上記掲載画像は「The cold song 」を歌っている姿を急いでスケッチし、
その詩を添えたもの。そして性と死、無限の愛を希んでいたクラウス・ノミの
姿の後ろに十字架を描き、それが遥か彼方からやって来る恒星の光の
便りであるよう描いた。同性愛者クラウス・ノミ 1983年AIDSにて死去
享年39歳 合掌
2012年10月01日
クラウス・ノミ/KLAUS NOMI 「デカダンスその愛と死 」−3
クラウス・ノミの「The cold song 」を聴くとワーグナーの「トリスタンとイゾルデ」をおもいだします。マリア・カラスより特にA・ヴァルナイの「イゾルデの愛の死」を聴くと感じます。
ノミを語るとはどのようなことか、古典と現代のあらゆる芸術の形式をそこから読みとれる。ではそれが芸術かというと、そんなものにも収まらない。また大衆音楽かというと、そうでもない。彼の伝記はまだ書かれていない。あるいはわたしが知らないだけかも知れない。ウォーホル、メイプルソープ、キース・ヘリングなどはすでに多くの伝記が出まわっている。

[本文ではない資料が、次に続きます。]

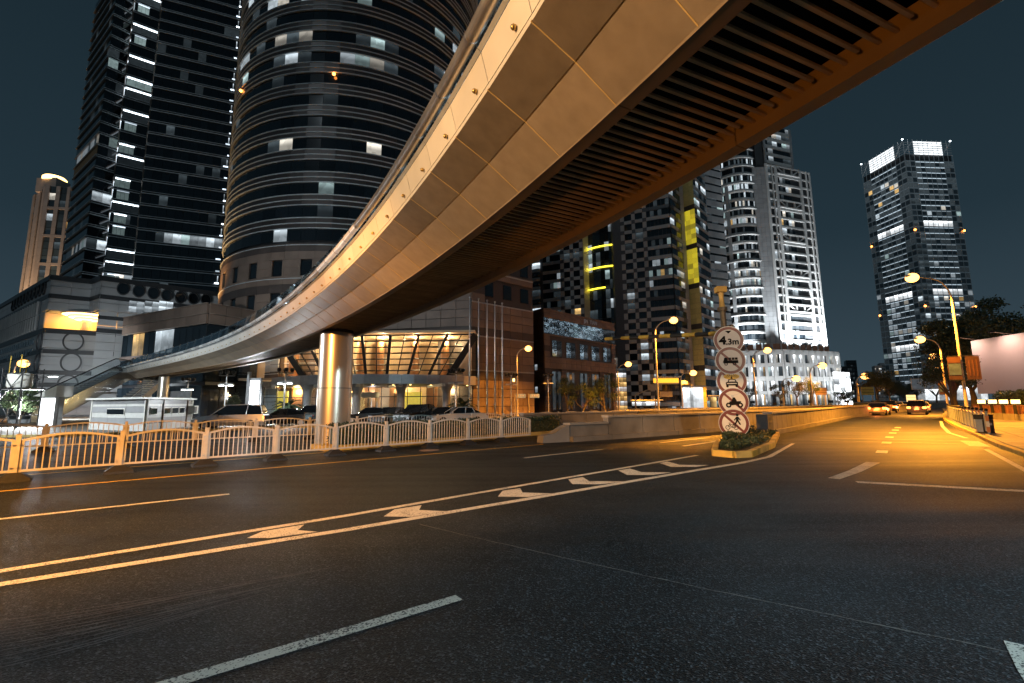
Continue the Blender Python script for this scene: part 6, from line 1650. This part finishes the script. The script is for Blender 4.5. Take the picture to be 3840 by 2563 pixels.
Q = [(50,5.4,('sedan','car_gold'),'gold sedan at the tail of the queue in the right road'),(54,2.2,('suv','car_grey'),'grey SUV in the kerb lane beside the guard panels'),(64,2.2,('sedan','car_white'),'white sedan second in the kerb lane queue'),(61,8.6,('sedan','car_black'),'black sedan in the inner lane beside the ramp wall'),(60,5.4,('suv','car_black'),'black SUV ahead of the gold sedan'),(72,8.6,('sedan','car_grey'),'grey sedan further up the inner lane of the queue'),(76,2.2,('suv','car_grey'),'grey SUV third in the kerb lane queue'),(73,5.4,('sedan','car_white'),'white sedan in the middle lane of the queue'),(90,2.2,('sedan','car_gold'),'gold sedan among the farthest queue cars, kerb lane'),(88,5.4,('sedan','car_black'),'black sedan among the farthest queue cars, middle lane'),(86,8.6,('suv','car_grey'),'grey SUV among the farthest queue cars, inner lane')]
for Y, lane, kd, lab in Q:
    pq, rd = on_road(Y, lane); x, y = pq.x, pq.y; rn = Vector((rd.y,-rd.x,0)); c = put_car(kd, x, y, atan2(rd.y, rd.x)+random.uniform(-.04,.04), lab, G2)
    for s_ in (-1,1):
        q = Vector((x,y,.82))-rd*2.40+rn*s_*.70; piece('brake_light', c, MAT['tail_red'], q, (rd, rn, XYZ[2]), (.06,.34,.22))
    lamp(c, 'POINT', Vector((x,y,.8))-rd*2.75, 60, (1,.22,.05), .2, name='brake_glow')
rd = Vector((.66,.75,0)).normalized(); rn = Vector((rd.y,-rd.x,0))
for k, (u, Y) in enumerate(((3330,120),(3290,95),(3370,150),(3250,80))):
    x, y = cpx(u, Y); c = put_car((('sedan','car_white'),('suv','car_black'),('sedan','car_grey'),('sedan','car_black'))[k], x, y, atan2(-rd.y, -rd.x), ['oncoming white sedan with headlights far up the road','oncoming black SUV with headlights beyond the ramp wall','oncoming grey sedan with headlights, farthest up the road','oncoming black sedan with headlights nearest the ramp wall'][k], 'oncoming cars with headlights')
    for s_ in (-1,1): piece('lit_headlight', c, MAT['head_white'], Vector((x,y,.66))-rd*2.40+rn*s_*.62, (rd, rn, XYZ[2]), (.06,.36,.20))
for p in protos.values(): kill(p)
# ------------------------------------------------------------------ plants
def leaves(b, c, r_, n, size, rng, flat=1.0):
    for _ in range(n):
        while True:
            v = Vector((rng.uniform(-1,1), rng.uniform(-1,1), rng.uniform(-1,1)))
            if .15 < v.length < 1: break
        v = v*(.55+.45*rng.random()); p = Vector(c)+Vector((v.x*r_[0], v.y*r_[1], v.z*r_[2]))
        a = Vector((rng.uniform(-1,1), rng.uniform(-1,1), rng.uniform(-.6,1)*flat)).normalized(); t = a.orthogonal().normalized(); t = (Matrix.Rotation(rng.uniform(0,6.28), 3, a) @ t); u = a.cross(t); s_ = size*rng.uniform(.6,1.3)
        b.add([p-t*s_, p+u*s_*.45, p+t*s_, p-u*s_*.45], [(0,1,2,3)])
def tree(x, y, h, cr, label, leaf='leaf', n=2600, seed=1, group=None, trunk_h=None, size=None):
    rng = random.Random(seed); t = thing('tree', label, 'tree', (x,y,0), group=group); th = trunk_h or h*.38
    b = MB(); b.tube([(x,y,0),(x+rng.uniform(-.1,.1),y,th*.6),(x+rng.uniform(-.2,.2),y,th)], [h*.03,h*.022,h*.018], 8)
    limbs = []
    for k in range(6):
        a = rng.uniform(0,6.28); e = Vector((x+cos(a)*cr*.6, y+sin(a)*cr*.6, th+(h-th)*rng.uniform(.3,.8))); b.tube([(x,y,th*.9),((x+e.x)/2,(y+e.y)/2,(th+e.z)/2-.1*h*rng.random()*.5),e], [h*.014,h*.009,h*.004], 6); limbs.append(e)
    b.build('trunk', MAT['bark'], t)
    c = MB(); ncl = 16
    for k in range(ncl):
        if k < 6: q = limbs[k]
        else:
            a = rng.uniform(0,6.28); rr = cr*sqrt(rng.random())*.85; zz = th+(h-th)*rng.uniform(.15,.9); rr *= (1-.55*((zz-th)/(h-th))**2); q = Vector((x+cos(a)*rr, y+sin(a)*rr, zz))
        s_ = cr*rng.uniform(.28,.46); leaves(c, q, (s_, s_, s_*.72), n//ncl, size or max(.085, cr*.034), rng)
    c.build('crown', MAT[leaf], t); return t
def bush(x, y, rx, ry, h, label, leaf='leaf_dark', n=900, seed=1, name='shrub', cat='shrub', size=.07, group=None, z=0):
    rng = random.Random(seed); t = thing(name, label, cat, (x,y,z), group=group)
    s_ = MB()
    for k in range(5):
        a = rng.uniform(0,6.28); s_.tube([(x,y,z),(x+cos(a)*rx*.6,y+sin(a)*ry*.6,z+h*.7)], [.03,.01], 5)
    s_.build('stems', MAT['bark'], t)
    c = MB()
    for k in range(9):
        q = Vector((x+rng.uniform(-.6,.6)*rx, y+rng.uniform(-.6,.6)*ry, z+h*rng.uniform(.3,.75))); leaves(c, q, (rx*.5,ry*.5,h*.35), n//9, size, rng)
    c.build('foliage', MAT[leaf], t); return t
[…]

ノミはごく一部の熱狂的なフアンの人たちに広まっていった。
1983年彼がAIDSで死去してからしばらく忘れ去られていた。しかし2005年に彼の伝記映画「The Nomi Song 」が制作されている。その感動は決して忘れ去られるようなものではない。わたしはノミが音楽ばかりでなく、ひとつの物語を視覚的に一瞬のうちに見せるパフォーマンスアートとして見ると、最高峰の表現を持っていると見ている。しかも芸術とはいえないあるもの。そんなふうに見ている。
つまり欲望する機械の視覚と音楽の言表行為、--社会の係数がそこにはある。たった独りの現代の楽劇、まさにこのことが主体内部のノミのものであると同時に、それらは無限に離反した情報の波、一つの記号体である。この記号体(身体)は欲望する機械を破損することのデカダンスである。歯車自身が回りながら、歯車を破壊する。集団的アレンジメントがノミを形成すると同時に、それらの外にでてゆくこと。離脱、恐らくこの行為は狂乱となった、ひとつの身体を提供する。それこそが芸術とはいえないあるもの、わたしはそこに注目する。
4年前の2008に現代美術の作品が集結した「横浜トリエンナーレ」は、集団的アレンジメントのパレードを見るおもいはするが、外にでてゆくことの感動と狂気を秘めた非人称行為の人体の傷をノミほど感じなかった。ノミの音楽は、良いものか、あるいはそうでないのか、区別さえつかない。これは芸術でさえない。まさにひとつの機械だ。しかもそれがわたしを深く感動させた。音楽だからという理由だけではない。芸術とは、という理由よりもっと別なところにある。